兄弟の意外な答えに驚きました。私は開拓者ではなく,郷里に住んでいたわけでもなかったからです。ですが,このやり取りがずっと心に残り,公務員だった私は退職後,郷里に戻って正規開拓者になることにしました。その地で,ほんの一握りしかいなかった伝道者が急速に増え,自分たちの王国会館を持つしっかりとした会衆になるのを見るのは,大きな喜びでした。

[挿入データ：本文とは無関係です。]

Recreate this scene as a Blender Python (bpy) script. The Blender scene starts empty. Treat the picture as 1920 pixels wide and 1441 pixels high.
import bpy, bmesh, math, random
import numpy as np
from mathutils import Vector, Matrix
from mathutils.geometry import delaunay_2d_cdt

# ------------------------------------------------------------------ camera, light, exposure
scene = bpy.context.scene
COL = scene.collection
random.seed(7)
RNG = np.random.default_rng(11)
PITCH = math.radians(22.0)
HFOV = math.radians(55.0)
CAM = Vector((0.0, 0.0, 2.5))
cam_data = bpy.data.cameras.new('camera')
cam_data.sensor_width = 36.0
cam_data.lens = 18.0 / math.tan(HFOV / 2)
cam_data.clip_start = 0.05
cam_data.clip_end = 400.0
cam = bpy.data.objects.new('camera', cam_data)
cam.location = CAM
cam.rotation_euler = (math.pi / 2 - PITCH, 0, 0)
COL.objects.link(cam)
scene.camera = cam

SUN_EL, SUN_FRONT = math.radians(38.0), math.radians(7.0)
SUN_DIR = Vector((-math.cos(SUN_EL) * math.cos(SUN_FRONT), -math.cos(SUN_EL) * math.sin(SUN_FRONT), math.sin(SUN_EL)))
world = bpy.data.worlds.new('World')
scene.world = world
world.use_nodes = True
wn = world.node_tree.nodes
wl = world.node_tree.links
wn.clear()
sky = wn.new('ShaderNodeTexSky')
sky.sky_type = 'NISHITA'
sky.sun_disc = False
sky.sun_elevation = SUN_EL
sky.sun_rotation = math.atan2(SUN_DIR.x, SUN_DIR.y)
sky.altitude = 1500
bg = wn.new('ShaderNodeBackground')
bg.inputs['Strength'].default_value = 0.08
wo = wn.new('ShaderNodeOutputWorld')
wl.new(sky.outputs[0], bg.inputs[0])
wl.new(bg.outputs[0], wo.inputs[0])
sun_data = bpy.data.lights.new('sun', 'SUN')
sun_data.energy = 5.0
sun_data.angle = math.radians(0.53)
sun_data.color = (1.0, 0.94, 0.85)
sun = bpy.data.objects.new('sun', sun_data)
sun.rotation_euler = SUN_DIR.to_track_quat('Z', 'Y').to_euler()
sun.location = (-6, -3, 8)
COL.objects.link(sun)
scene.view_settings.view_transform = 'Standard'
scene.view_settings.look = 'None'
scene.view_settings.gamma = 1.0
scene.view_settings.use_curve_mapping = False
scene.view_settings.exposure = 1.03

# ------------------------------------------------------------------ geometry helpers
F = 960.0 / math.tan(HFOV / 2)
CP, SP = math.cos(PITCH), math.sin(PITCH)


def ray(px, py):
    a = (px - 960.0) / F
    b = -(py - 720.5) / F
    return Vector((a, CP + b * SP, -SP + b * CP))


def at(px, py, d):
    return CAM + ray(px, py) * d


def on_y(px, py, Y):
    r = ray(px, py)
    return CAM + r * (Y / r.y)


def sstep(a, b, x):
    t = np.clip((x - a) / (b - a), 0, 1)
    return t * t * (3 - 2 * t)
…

パトリック・バリゲヤがイガンガに特別開拓者として割り当てられた時,兄弟は私の家に住み,私たちは一緒に開拓奉仕をしました。さらに,自家用にトウモロコシを植えました。毎日,早朝にその日の聖句を討議した後,何時間かトウモロコシ畑で作業をしました。そして午前のうちに区域に向かい,日中ずっと宣教奉仕をしました。
トウモロコシの苗が育つにつれ,近所の幾人かの人から,伝道よりも,もっと畑の世話をしてはどうか,と言われました。トウモロコシが実をつける時期には,サルに食い荒らされないよう見張っている必要があるということは分かっていました。でも,サルを追い散らすだけのために霊的な収穫の業を中断したくはありませんでした。
それから間もなく,私たちの畑のそばを2匹の大きなイヌがうろつくようになりました。どこから来たのか,だれのイヌなのかは分かりませんでしたが,追い払わずに毎日えさと水を与えました。イヌが畑のパトロールをしてくれたおかげで,サルは姿を見せませんでした。約4週間後,2匹のイヌは来た時と同じように,突然姿を消しました。しかも,トウモロコシ畑を見張る必要がある間は,ずっといてくれたのです。たくさん収穫できたことをエホバに感謝しました。トウモロコシはサルの口ではなく,私たちの口に入ったのです。さらに,もっと重要なこととして,神が私たちの霊的収穫の業をも祝福してくださったことに,感謝の思いを深めました。